--- Dataset records ---
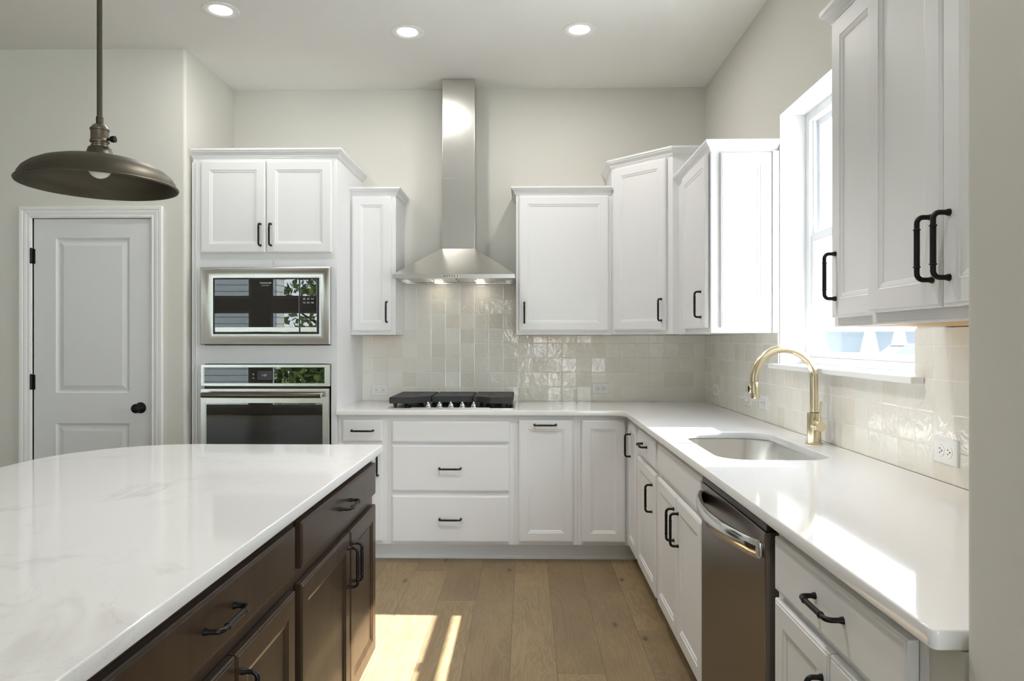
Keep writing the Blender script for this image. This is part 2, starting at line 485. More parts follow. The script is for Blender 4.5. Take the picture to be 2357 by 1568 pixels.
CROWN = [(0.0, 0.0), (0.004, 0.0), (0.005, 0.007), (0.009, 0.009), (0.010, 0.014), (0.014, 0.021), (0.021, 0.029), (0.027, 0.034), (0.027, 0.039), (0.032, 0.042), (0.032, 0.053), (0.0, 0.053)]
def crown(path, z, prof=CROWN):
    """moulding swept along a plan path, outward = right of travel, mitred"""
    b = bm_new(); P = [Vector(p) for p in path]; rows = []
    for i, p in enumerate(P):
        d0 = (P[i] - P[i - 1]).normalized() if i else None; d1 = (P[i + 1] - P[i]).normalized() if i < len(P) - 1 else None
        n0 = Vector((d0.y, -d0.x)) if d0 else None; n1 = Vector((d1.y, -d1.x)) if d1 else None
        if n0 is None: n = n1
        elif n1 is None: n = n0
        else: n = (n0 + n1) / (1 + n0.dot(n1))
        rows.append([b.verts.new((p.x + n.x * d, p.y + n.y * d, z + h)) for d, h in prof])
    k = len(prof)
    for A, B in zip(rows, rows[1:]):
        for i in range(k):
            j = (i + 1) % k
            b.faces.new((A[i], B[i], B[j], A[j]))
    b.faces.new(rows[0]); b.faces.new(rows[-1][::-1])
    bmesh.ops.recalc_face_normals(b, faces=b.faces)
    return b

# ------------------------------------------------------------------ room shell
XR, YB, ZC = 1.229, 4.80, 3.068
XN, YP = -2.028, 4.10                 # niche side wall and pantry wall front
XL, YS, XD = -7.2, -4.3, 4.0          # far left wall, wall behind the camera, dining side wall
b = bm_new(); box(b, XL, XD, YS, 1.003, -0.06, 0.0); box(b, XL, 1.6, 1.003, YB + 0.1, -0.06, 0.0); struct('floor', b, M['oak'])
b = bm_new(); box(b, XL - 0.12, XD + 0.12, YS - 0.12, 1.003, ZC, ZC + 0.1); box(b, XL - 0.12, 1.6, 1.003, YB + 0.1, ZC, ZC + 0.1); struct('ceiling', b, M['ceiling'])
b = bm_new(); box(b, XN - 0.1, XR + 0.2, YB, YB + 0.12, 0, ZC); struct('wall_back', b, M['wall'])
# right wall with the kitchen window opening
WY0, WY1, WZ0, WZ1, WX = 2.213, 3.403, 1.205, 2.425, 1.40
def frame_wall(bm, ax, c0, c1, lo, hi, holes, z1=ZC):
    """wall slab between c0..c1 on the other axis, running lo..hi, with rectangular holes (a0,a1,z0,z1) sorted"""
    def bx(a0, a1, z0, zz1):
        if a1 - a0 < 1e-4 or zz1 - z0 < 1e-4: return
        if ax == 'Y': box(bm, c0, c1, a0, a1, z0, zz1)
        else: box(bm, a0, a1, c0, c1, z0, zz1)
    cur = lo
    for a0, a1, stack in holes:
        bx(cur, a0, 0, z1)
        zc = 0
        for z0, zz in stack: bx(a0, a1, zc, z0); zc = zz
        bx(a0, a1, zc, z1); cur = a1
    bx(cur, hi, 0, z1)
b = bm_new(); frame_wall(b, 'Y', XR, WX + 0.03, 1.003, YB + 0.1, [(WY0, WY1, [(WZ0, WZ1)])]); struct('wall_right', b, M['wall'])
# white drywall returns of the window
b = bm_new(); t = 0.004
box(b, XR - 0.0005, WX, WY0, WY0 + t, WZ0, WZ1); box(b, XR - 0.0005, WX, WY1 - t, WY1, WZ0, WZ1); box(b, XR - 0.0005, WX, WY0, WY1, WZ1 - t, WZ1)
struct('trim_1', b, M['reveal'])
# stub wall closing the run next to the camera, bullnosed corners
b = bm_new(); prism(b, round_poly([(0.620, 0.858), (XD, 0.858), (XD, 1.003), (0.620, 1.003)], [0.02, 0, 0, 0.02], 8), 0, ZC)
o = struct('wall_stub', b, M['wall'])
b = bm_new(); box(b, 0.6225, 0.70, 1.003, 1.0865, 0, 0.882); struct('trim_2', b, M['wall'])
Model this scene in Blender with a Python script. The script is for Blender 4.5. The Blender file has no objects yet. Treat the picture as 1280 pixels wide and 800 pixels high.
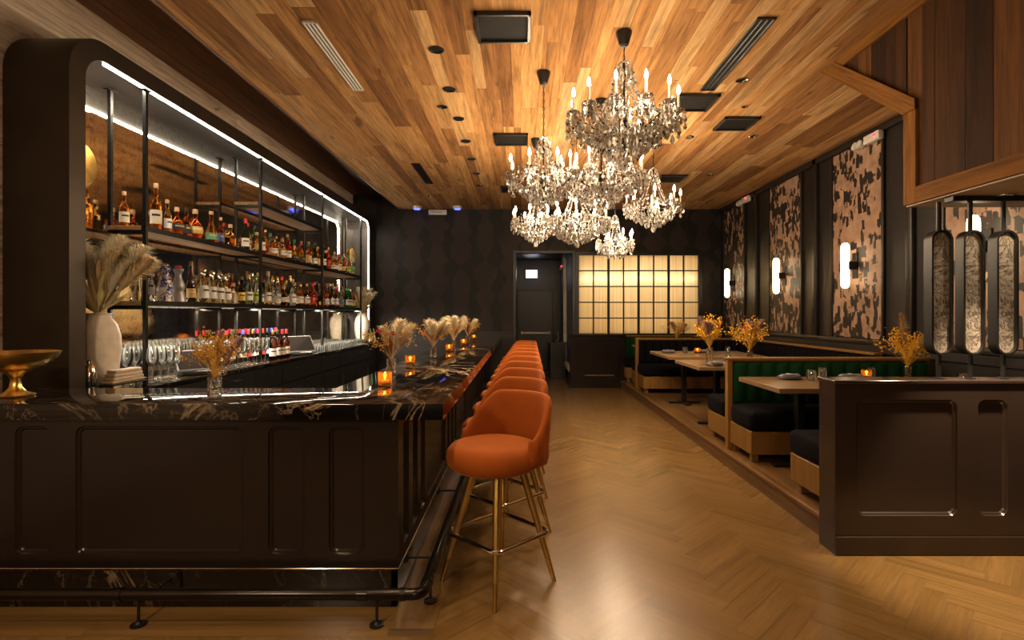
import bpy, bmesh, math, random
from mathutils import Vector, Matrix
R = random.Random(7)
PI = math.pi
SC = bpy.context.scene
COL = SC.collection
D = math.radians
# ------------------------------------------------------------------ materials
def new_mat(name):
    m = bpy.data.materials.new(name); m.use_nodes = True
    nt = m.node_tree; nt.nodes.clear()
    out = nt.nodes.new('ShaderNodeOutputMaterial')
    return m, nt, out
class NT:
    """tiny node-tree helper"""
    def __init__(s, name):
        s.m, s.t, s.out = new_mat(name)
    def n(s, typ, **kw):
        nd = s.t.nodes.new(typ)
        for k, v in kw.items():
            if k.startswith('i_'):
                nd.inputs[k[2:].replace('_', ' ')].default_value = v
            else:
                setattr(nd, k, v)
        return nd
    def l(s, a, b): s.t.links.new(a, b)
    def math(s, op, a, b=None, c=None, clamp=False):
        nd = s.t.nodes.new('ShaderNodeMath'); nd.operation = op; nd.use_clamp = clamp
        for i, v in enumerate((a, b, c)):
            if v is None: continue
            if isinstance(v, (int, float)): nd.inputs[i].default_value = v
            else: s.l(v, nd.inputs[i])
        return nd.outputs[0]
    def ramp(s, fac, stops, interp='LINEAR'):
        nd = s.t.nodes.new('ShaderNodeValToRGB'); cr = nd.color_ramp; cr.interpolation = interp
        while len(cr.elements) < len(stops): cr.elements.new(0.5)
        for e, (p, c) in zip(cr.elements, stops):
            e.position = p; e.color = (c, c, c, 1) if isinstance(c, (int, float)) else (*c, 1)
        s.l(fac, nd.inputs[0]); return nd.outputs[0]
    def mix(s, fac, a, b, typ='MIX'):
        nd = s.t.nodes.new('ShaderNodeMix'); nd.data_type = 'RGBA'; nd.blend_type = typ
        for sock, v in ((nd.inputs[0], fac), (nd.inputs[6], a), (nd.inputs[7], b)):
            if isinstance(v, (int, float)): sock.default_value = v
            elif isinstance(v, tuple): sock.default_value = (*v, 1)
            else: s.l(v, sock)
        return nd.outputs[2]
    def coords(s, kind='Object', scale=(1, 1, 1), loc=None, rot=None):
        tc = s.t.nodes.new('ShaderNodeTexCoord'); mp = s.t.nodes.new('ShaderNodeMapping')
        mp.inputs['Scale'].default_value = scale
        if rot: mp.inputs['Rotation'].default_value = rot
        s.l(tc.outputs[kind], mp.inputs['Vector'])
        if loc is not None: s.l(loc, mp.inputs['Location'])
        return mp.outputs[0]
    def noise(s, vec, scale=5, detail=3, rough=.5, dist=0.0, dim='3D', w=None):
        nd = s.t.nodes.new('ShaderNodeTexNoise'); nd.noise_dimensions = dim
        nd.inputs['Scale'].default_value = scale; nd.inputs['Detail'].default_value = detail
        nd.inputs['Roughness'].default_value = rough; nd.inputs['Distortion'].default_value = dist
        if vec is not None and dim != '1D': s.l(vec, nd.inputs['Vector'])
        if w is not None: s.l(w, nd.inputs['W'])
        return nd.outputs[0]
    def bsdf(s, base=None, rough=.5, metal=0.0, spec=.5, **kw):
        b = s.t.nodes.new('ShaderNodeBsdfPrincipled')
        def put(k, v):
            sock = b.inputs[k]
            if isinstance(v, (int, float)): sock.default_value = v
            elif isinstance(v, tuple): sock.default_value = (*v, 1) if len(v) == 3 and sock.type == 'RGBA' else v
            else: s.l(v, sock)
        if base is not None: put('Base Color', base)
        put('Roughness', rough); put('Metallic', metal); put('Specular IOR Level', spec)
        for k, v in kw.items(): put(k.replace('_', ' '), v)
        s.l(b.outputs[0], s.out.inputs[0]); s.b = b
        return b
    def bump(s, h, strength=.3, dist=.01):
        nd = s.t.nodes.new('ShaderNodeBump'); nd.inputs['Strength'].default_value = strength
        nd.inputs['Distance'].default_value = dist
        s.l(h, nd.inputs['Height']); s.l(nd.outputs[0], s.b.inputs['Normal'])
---
### What is being asked
Select the lines that carry the string "Blender" and copy them.

### Result of the task
Keep writing the Blender script for this image. This is part 2, starting at line 485. More parts follow. The script is for Blender 4.5. Take the picture to be 2357 by 1568 pixels.
Model this scene in Blender with a Python script. The script is for Blender 4.5. The Blender file has no objects yet. Treat the picture as 1280 pixels wide and 800 pixels high.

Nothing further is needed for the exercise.